“Ne hikmetse çevresel etki değerlendirme raporlarında tesisin 250 metre yakınında bulunan o 25’e yakın ev karartılmış. Orada o evler yokmuş gibi bir ÇED raporu çıkartılıyor. Oradaki alan heyelan alanı” dedi.

“Aklı ve bilimi yok sayıyorlar”

KRT Kültür TV’de Yerel Manşet programına konuk olan Kaya, meydana gelen heyelana ve bölgenin genel durumuna ilişkin soruları yanıtladı. Can kaybı olmamasının sevindirici olduğunu ifade eden Kaya, “Bugün can kaybının olmaması yarın olmayacağı anlamına gelmiyor. Bunun altını özellikle çizmek istiyorum. Burada akıl, bilim ve mühendislik bir şey söylüyor fakat bugün Türkiye’yi öyle bir irade yönetiyor ki, bunların her birini yok sayıyor” diyerek şöyle devam etti:

“Ortak akıl, buraya olmaz diyor”

“Bugün Karadeniz’imizin doğasına, kültürüne, tarihine sadece Araklı Taşönü’nde değil, bütünüyle bir saldırı yapıldığını söylemek mümkün. Bildiğiniz gibi Yeşil Yol adı altında yapılan bir proje var. Orada yaşanan sıkıntılar. Akarsularımızın derelerimizin üzerine inşa edilmeye çalışılan projeler, vadi planlaması yapmadan ağaç ve doğa katliamı dikkate alınmadan yapılan akılsızca işler, bölge insanını canından bezdirmiş durumda. Yaptığımız araştırmalar ve çalışmalar sonucunda mühendis arkadaşların söylediklerini ortak akılla harmanladığımız zaman burada yani Araklı Taşönü’nde bir entegre katı atık değerlendirme projesinin doğru olmadığı düşüncesini net olarak ortaya koyabiliyoruz.”

“Herşeyi yok sayıyorlar”

Bölge insanının yapılmaya çalışılanı kesinlikle karşı olduğunun altını çizen Kaya, “Bu projeyi yapma hevesi ve iddiası içinde olan insanlar bütün bunları yok sayarak, aklı yok sayarak, bilimi yok sayarak, mühendisliği yok sayarak, yaşanları yok sayarak biz deriz, biz yaparız anlayışıyla orada iş yapmaya çalışıyorlar” diye konuştu. Bölge halkı ile sürekli olarak görüştüğünü ifade eden Kaya, şu değerlendirmelerde bulundu:

Hile İle Karartılmış

“Ben bölge insanıyla sıklıkla konuşuyorum. Kıyamet kopuyor. Oradaki insanlar temiz bir çevrede ve huzur içinde yaşamak istediklerini ifade ediyorlar.
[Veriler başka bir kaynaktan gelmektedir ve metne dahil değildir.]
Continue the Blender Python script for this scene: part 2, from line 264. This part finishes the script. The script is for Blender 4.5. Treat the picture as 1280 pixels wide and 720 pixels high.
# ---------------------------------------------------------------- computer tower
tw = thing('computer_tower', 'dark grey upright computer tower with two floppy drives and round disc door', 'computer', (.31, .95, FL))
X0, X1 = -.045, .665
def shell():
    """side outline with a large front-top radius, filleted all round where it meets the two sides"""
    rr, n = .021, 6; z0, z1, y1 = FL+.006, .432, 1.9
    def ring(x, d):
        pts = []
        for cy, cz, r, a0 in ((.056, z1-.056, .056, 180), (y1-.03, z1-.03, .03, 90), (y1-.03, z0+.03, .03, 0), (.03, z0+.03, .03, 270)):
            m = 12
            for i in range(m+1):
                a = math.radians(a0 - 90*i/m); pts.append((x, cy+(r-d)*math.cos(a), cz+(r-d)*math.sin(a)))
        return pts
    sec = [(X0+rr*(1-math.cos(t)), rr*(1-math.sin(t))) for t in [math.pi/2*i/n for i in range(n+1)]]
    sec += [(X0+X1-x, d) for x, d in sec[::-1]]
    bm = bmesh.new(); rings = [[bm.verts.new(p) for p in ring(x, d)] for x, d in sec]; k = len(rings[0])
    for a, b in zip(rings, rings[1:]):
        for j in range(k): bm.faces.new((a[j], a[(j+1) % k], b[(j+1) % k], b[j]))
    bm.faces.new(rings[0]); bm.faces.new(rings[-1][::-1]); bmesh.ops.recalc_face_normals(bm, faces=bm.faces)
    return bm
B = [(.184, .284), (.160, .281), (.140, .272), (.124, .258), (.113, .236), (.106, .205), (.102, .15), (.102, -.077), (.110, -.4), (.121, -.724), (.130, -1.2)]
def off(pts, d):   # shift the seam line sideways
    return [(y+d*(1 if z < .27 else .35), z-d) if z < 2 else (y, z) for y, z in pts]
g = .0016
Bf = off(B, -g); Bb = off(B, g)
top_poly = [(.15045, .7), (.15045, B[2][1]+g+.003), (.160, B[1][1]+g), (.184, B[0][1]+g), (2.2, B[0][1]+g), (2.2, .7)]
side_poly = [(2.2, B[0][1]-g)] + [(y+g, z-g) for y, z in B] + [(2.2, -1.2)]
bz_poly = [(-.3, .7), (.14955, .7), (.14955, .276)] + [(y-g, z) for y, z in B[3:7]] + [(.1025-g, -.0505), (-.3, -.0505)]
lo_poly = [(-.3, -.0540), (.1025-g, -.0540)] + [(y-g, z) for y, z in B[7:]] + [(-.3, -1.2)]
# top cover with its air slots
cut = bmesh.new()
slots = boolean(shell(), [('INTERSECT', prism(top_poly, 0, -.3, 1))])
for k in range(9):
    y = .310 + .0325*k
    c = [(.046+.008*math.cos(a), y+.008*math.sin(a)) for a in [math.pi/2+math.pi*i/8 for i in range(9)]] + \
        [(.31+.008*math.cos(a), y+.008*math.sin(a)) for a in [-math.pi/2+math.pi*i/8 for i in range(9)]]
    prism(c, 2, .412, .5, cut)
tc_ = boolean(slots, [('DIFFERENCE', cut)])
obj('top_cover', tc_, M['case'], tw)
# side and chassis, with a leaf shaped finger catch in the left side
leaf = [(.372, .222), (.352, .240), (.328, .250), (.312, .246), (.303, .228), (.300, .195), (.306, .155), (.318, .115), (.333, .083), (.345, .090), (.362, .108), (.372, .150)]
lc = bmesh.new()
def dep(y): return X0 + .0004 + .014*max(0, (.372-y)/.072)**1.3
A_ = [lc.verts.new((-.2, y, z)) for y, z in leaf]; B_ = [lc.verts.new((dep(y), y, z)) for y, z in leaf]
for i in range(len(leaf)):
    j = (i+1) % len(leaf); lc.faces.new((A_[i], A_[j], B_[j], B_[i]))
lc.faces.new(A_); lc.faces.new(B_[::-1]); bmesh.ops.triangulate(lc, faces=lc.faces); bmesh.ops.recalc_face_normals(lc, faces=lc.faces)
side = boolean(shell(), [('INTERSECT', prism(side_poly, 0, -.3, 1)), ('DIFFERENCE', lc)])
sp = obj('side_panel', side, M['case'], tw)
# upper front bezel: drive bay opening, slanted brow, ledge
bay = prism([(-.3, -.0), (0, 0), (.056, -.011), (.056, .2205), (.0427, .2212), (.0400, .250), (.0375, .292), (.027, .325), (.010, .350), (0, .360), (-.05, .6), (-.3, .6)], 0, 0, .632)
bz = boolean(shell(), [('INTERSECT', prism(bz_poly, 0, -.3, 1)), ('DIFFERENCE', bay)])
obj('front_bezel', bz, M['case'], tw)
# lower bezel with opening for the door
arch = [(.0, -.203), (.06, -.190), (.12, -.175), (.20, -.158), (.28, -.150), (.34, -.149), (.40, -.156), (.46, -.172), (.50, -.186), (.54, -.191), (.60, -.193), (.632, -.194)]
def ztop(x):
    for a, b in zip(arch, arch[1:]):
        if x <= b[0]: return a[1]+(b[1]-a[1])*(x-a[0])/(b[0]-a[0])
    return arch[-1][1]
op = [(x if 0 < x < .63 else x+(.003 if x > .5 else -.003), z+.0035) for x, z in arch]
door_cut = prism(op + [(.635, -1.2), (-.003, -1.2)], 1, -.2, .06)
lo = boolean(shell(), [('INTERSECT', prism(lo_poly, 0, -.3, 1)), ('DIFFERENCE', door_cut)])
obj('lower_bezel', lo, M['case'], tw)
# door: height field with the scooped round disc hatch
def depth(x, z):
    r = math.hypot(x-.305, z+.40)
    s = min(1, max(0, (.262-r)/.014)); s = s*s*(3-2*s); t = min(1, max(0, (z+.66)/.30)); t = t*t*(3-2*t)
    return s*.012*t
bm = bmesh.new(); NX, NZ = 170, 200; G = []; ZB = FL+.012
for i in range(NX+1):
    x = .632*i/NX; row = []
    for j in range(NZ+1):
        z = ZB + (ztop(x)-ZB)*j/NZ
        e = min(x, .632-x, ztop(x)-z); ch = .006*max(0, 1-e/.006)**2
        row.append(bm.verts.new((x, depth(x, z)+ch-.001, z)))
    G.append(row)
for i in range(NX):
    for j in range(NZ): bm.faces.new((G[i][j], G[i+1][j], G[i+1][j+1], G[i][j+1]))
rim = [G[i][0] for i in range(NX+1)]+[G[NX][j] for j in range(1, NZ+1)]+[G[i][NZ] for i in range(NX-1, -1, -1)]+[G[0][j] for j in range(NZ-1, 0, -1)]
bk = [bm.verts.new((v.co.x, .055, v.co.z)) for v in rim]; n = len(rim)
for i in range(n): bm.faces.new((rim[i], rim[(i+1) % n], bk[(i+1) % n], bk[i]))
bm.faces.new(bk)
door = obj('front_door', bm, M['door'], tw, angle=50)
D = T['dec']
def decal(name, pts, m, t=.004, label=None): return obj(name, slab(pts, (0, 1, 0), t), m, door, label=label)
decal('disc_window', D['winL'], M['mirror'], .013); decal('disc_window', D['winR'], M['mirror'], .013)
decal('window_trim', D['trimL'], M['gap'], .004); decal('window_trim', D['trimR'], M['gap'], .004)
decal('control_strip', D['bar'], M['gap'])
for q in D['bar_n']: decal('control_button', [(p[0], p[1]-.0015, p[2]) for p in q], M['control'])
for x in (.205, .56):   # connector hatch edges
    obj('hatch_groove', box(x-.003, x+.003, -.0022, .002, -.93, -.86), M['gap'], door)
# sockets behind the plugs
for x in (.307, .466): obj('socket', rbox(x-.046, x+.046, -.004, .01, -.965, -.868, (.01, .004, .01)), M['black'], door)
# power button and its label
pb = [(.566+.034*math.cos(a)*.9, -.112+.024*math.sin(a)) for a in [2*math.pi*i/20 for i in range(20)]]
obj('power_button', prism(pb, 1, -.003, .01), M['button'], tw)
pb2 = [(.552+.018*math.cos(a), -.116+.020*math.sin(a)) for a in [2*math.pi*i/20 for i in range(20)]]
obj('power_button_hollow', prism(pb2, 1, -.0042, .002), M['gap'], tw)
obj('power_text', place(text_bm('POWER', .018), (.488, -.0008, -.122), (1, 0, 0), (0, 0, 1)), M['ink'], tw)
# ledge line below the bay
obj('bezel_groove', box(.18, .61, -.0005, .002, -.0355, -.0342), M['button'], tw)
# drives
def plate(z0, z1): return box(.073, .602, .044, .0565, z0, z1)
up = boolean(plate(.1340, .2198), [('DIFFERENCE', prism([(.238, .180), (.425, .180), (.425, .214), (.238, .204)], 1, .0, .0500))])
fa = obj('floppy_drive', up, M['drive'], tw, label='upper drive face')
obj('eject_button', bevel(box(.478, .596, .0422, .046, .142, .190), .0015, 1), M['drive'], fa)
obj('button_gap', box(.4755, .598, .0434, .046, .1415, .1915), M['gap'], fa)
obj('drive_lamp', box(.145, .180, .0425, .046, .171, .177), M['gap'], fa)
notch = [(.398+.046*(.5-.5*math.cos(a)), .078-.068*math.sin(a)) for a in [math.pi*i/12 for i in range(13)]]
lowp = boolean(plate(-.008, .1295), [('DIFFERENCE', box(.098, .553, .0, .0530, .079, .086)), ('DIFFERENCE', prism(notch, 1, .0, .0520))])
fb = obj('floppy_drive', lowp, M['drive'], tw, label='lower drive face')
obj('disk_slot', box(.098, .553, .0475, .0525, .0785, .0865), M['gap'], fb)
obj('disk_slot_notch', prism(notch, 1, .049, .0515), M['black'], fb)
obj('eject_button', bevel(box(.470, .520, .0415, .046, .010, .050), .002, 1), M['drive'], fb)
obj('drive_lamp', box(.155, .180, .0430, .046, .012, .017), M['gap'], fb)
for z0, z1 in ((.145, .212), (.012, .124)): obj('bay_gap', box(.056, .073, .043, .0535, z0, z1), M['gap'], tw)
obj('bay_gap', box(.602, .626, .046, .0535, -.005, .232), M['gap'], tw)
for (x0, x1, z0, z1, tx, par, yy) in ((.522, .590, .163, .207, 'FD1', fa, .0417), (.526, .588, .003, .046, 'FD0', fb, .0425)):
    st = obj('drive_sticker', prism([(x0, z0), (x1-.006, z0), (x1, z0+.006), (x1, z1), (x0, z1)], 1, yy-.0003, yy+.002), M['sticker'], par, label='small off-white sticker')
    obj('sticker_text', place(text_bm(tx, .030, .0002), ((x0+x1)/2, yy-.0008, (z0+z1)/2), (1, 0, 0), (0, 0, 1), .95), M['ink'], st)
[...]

Bir kere öncelikle bu insanların bu talebi ve bu isteği görmezden geliniyor. Ayrıca orada daha önce yapılan çevresel etki değerlendirme raporlarında 250 metre çevrede yerleşim yeri olmaması şartı, uydu görüntülerinde yok sayılarak, (uydu görüntüleri bir şekilde hile ile karartılmış) diyeceğim ben buna, başka türlü izah edemiyorum çünkü. Çevrede yaşayan insanlar var, arkadaşlarımız var. Süreli bizi arayarak sıkıntılarını, sitemlerini bize ifade ediyorlar. Ama ne hikmetse çevresel etki değerlendirme raporlarında tesisin 250 metre yakınında bulunan o 25’e yakın ev karartılmış. Yok yani. Orada yokmuş gibi bir ÇED raporu çıkartılıyor.”